Recorded information:
— BEGIN —

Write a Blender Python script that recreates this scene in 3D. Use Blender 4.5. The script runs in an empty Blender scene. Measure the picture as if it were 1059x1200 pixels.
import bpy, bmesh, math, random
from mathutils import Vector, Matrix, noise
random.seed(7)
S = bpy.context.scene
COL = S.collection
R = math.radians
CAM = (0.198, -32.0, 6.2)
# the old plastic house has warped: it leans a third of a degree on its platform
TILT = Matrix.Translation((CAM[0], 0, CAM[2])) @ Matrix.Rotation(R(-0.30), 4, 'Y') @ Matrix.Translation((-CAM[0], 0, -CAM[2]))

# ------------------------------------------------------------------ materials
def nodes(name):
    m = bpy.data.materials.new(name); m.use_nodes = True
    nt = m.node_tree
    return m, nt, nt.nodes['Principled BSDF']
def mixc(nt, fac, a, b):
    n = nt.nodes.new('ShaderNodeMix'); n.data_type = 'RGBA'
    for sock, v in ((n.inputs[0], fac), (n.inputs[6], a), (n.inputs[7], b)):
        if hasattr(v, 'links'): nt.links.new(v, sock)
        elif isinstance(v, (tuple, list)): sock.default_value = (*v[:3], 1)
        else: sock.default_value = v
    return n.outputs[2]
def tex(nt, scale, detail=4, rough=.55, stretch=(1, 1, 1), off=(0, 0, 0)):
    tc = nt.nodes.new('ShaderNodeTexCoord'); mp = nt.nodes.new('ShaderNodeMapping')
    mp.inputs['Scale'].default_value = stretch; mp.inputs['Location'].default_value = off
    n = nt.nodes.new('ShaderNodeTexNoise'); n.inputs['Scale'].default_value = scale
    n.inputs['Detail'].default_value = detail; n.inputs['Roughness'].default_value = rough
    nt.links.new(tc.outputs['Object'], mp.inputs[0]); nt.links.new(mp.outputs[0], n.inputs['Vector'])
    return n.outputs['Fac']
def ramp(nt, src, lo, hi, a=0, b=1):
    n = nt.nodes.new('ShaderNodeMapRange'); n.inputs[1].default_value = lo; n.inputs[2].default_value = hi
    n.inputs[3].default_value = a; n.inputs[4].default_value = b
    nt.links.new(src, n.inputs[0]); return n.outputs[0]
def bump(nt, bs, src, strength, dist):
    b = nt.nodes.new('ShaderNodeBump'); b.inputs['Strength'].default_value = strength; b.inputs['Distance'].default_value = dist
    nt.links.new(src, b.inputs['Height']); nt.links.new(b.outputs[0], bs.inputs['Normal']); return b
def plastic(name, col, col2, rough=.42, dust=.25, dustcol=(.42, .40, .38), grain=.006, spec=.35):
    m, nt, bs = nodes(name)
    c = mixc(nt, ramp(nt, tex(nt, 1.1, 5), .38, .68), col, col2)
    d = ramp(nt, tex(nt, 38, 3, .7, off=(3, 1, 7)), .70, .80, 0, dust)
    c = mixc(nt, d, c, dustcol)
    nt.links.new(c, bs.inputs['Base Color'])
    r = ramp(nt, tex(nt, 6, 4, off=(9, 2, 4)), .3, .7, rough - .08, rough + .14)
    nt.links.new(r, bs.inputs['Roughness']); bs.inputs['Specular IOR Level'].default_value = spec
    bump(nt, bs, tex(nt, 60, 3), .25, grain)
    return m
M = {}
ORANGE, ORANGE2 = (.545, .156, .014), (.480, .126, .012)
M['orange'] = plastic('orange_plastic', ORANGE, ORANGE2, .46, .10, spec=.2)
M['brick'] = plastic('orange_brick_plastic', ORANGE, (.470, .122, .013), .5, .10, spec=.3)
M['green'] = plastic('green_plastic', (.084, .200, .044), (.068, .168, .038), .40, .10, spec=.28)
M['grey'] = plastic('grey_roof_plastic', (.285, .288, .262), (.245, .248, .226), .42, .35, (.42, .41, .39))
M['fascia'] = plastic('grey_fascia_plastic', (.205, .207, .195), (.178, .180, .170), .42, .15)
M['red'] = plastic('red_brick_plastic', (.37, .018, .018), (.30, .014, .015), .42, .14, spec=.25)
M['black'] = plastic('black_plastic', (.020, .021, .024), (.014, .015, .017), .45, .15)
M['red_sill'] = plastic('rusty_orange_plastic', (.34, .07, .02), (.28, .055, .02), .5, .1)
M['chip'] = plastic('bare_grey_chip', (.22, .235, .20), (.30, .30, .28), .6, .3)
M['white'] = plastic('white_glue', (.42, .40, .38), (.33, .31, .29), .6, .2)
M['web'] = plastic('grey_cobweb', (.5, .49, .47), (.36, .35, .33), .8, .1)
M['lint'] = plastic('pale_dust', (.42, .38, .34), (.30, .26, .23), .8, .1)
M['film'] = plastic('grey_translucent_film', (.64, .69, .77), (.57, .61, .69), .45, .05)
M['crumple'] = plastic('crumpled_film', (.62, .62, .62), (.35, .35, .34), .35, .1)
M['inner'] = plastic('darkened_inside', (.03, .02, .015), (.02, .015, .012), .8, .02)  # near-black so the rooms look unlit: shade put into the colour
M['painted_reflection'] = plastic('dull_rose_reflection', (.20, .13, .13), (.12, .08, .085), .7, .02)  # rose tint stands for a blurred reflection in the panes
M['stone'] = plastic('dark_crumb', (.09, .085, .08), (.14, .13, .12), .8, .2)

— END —

Exercise brief: Write out, unaltered, the lines from the opening of the listing through the line that includes "TILT = Matrix.Translation((CAM[0], 0, CAM[2]))".

Answer for this exercise:
Write a Blender Python script that recreates this scene in 3D. Use Blender 4.5. The script runs in an empty Blender scene. Measure the picture as if it were 1059x1200 pixels.
import bpy, bmesh, math, random
from mathutils import Vector, Matrix, noise
random.seed(7)
S = bpy.context.scene
COL = S.collection
R = math.radians
CAM = (0.198, -32.0, 6.2)
# the old plastic house has warped: it leans a third of a degree on its platform
TILT = Matrix.Translation((CAM[0], 0, CAM[2])) @ Matrix.Rotation(R(-0.30), 4, 'Y') @ Matrix.Translation((-CAM[0], 0, -CAM[2]))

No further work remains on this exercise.